§ **WHAT YOU SHOULD DO**
Write out exactly the lines from the line with "cur = sect(x)" through the line with "pr.quad(*reversed(sect(XS[0]))); pr.quad(*sect(XS[-1]))", both ends included, and no other line.

START PROVIDED INFORMATION

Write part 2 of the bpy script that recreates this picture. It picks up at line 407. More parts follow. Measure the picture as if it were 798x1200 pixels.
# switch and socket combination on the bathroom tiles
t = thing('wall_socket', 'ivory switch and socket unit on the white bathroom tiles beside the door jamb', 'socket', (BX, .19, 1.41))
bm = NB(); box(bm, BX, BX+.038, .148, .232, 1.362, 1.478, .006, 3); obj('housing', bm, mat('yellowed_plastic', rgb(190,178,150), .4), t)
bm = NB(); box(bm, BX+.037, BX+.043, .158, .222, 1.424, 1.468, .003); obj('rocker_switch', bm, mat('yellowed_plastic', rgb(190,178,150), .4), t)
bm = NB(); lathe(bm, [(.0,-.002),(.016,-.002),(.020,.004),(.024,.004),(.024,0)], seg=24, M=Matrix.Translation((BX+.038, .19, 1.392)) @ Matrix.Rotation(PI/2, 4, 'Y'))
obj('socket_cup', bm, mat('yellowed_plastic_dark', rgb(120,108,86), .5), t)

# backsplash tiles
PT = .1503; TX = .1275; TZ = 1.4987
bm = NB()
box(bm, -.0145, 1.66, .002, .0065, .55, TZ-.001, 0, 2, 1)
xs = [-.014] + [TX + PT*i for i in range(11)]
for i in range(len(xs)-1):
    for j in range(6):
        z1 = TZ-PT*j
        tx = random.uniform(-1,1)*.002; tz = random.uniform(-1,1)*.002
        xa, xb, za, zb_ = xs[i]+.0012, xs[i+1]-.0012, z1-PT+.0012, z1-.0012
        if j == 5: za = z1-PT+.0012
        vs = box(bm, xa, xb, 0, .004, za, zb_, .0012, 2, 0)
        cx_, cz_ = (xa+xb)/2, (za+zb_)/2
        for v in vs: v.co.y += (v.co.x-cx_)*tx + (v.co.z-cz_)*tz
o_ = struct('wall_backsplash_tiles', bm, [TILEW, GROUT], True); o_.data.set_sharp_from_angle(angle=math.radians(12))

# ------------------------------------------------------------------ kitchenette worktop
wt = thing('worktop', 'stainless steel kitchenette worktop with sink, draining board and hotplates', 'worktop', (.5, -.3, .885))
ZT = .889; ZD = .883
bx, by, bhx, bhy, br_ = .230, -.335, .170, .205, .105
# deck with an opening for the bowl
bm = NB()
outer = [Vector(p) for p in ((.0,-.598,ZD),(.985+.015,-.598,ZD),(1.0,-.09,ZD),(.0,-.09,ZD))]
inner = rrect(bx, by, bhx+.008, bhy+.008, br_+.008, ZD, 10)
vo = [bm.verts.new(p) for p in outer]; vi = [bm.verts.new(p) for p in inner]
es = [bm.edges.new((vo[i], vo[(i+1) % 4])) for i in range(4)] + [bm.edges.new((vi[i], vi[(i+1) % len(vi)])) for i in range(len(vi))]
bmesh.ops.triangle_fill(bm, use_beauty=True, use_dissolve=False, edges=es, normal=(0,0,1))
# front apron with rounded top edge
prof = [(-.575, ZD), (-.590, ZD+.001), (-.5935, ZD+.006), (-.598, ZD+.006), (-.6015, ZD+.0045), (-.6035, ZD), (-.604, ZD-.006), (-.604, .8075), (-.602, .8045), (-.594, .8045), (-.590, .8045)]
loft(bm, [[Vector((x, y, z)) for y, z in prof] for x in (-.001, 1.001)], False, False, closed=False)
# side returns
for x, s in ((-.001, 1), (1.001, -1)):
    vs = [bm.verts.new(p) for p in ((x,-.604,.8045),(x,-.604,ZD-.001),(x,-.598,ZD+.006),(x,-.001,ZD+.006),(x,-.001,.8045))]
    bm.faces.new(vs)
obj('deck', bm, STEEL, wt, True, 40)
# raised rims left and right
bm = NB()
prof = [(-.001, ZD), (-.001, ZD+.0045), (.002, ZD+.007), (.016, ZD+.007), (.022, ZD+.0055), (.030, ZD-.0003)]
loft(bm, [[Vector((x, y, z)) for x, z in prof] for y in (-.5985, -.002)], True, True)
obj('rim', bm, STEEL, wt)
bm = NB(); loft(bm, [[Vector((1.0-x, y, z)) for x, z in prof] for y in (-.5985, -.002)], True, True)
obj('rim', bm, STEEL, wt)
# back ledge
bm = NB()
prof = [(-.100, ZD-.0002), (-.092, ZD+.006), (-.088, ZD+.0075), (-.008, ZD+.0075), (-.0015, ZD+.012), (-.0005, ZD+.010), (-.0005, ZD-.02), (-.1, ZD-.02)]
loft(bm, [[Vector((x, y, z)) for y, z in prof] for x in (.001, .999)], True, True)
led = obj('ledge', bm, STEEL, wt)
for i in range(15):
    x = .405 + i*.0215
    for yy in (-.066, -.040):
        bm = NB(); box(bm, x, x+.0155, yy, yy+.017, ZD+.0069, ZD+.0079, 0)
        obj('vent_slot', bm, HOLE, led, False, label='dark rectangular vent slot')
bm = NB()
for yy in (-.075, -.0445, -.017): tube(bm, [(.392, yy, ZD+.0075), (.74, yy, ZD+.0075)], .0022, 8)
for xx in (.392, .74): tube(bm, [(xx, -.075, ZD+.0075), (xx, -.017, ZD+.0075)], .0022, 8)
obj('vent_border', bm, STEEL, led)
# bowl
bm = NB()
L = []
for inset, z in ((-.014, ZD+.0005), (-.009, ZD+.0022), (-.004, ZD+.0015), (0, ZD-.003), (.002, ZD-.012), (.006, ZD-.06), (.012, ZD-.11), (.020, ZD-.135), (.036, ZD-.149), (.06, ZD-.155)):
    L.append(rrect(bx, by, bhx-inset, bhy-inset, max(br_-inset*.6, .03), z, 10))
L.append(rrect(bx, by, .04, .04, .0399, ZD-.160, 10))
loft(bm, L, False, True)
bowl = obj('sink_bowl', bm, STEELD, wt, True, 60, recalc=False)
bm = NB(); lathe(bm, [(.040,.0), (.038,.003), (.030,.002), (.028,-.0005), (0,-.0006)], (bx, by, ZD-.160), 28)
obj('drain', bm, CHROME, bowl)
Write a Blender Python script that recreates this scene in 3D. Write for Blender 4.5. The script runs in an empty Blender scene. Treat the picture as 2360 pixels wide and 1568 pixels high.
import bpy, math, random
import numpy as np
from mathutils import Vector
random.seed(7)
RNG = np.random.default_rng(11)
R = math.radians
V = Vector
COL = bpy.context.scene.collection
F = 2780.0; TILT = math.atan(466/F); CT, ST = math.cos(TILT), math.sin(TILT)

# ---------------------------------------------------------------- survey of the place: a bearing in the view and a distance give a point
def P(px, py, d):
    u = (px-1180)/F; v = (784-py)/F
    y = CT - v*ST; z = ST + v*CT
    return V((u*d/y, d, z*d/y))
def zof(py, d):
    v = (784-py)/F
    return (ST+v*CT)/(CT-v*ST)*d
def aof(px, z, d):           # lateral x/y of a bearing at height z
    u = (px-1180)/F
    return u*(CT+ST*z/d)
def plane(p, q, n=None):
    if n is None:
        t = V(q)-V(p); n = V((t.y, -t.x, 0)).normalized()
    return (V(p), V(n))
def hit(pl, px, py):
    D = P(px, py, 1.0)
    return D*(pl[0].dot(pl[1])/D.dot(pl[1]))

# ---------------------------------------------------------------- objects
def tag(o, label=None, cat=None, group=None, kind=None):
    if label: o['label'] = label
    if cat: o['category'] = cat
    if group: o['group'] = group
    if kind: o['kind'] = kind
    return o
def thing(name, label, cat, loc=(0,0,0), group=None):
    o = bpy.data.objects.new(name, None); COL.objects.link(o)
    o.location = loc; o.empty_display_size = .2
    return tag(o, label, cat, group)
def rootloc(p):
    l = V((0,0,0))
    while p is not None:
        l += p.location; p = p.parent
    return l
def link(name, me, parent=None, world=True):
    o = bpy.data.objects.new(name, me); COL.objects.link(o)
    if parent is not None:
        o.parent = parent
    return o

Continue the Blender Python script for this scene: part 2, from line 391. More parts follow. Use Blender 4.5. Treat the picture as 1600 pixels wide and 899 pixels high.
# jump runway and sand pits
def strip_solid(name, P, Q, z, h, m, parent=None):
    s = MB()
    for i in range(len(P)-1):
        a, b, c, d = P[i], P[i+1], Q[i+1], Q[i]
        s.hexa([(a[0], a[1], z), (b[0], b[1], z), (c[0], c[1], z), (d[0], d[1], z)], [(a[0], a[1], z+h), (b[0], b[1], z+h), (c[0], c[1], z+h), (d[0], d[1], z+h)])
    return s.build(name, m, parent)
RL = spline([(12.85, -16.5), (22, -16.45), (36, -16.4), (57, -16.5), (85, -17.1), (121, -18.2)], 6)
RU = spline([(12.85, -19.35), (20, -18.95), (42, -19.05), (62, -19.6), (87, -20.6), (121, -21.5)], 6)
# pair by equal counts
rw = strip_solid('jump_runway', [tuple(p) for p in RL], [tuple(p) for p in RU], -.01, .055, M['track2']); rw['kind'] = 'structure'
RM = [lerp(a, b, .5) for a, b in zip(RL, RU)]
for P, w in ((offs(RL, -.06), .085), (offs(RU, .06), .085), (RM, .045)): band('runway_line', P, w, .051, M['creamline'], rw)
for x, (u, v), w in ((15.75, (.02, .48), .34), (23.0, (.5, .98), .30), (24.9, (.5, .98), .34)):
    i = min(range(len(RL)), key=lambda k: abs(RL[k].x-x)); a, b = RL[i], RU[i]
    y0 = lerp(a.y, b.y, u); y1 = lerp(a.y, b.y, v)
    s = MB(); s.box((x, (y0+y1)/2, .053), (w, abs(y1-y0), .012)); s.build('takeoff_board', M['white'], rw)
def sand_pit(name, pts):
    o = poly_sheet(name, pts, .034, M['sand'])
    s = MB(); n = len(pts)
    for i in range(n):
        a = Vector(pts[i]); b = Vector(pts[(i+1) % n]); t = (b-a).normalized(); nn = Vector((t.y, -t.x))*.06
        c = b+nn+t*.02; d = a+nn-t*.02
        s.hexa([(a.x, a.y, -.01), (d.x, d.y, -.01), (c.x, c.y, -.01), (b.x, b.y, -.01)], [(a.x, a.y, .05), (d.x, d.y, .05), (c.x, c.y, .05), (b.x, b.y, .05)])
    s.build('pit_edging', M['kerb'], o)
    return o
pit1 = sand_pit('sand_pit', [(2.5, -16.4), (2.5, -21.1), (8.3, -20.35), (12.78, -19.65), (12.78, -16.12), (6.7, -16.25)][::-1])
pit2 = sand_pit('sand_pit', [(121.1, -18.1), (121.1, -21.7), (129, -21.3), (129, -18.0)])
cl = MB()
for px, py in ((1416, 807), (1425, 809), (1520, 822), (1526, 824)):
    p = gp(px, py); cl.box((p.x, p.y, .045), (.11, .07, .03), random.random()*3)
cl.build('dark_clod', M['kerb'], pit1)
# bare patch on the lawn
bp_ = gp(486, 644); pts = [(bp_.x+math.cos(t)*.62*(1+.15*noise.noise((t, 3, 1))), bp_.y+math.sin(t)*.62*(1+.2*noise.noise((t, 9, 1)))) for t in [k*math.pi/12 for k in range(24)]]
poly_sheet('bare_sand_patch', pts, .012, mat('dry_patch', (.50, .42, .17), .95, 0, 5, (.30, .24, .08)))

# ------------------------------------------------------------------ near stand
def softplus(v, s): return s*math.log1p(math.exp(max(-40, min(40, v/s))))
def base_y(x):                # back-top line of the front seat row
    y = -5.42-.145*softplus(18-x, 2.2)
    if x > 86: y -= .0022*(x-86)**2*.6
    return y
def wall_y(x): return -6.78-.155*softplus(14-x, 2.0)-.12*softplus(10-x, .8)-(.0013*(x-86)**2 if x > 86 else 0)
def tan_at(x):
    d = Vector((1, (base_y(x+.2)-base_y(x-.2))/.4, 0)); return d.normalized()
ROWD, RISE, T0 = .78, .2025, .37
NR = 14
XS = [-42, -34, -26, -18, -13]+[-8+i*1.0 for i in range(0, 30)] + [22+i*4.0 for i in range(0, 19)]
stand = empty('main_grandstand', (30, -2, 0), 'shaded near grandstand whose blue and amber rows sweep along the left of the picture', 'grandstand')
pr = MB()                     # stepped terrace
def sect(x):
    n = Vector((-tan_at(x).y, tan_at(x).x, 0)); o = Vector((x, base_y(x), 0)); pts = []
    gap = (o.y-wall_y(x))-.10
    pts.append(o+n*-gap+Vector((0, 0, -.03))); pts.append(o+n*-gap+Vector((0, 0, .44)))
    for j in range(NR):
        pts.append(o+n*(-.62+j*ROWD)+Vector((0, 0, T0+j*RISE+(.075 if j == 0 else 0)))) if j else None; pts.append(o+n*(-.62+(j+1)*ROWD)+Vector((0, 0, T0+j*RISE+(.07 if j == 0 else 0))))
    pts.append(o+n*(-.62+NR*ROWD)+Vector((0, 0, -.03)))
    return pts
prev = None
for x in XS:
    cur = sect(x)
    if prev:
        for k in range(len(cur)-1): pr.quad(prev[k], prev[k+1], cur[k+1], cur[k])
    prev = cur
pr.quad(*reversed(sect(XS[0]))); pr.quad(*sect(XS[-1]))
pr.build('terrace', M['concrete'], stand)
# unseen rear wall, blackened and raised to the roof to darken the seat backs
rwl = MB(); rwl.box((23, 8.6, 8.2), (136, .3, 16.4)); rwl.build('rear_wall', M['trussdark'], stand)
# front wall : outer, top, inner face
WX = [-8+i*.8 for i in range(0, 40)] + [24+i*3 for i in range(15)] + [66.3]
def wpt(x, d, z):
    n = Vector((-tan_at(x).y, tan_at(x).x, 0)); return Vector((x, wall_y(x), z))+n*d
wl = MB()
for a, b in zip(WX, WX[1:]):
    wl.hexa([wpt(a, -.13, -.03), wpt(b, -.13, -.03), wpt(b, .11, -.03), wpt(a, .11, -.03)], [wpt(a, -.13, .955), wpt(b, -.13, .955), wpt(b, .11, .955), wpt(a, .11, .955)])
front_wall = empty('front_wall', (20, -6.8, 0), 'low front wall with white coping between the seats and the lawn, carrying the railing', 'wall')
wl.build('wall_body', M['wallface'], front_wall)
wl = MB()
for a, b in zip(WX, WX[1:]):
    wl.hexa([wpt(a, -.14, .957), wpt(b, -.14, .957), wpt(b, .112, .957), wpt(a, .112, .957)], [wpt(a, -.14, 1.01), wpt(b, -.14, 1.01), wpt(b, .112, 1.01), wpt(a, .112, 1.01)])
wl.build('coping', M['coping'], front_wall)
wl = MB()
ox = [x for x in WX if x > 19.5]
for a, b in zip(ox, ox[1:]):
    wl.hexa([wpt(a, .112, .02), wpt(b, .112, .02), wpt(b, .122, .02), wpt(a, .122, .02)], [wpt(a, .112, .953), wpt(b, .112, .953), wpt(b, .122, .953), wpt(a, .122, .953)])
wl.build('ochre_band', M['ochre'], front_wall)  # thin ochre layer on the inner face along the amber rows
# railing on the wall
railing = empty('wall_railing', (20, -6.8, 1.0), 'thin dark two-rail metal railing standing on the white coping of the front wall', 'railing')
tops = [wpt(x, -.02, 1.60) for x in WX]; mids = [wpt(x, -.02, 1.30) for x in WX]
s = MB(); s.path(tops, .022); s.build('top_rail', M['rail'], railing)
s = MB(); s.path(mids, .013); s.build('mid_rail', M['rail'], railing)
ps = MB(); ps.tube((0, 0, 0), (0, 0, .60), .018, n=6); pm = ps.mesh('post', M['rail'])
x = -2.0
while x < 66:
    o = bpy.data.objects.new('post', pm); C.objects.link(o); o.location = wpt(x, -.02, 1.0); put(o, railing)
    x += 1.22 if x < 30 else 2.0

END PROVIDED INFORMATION

§ **FULL ANSWER**
    cur = sect(x)
    if prev:
        for k in range(len(cur)-1): pr.quad(prev[k], prev[k+1], cur[k+1], cur[k])
    prev = cur
pr.quad(*reversed(sect(XS[0]))); pr.quad(*sect(XS[-1]))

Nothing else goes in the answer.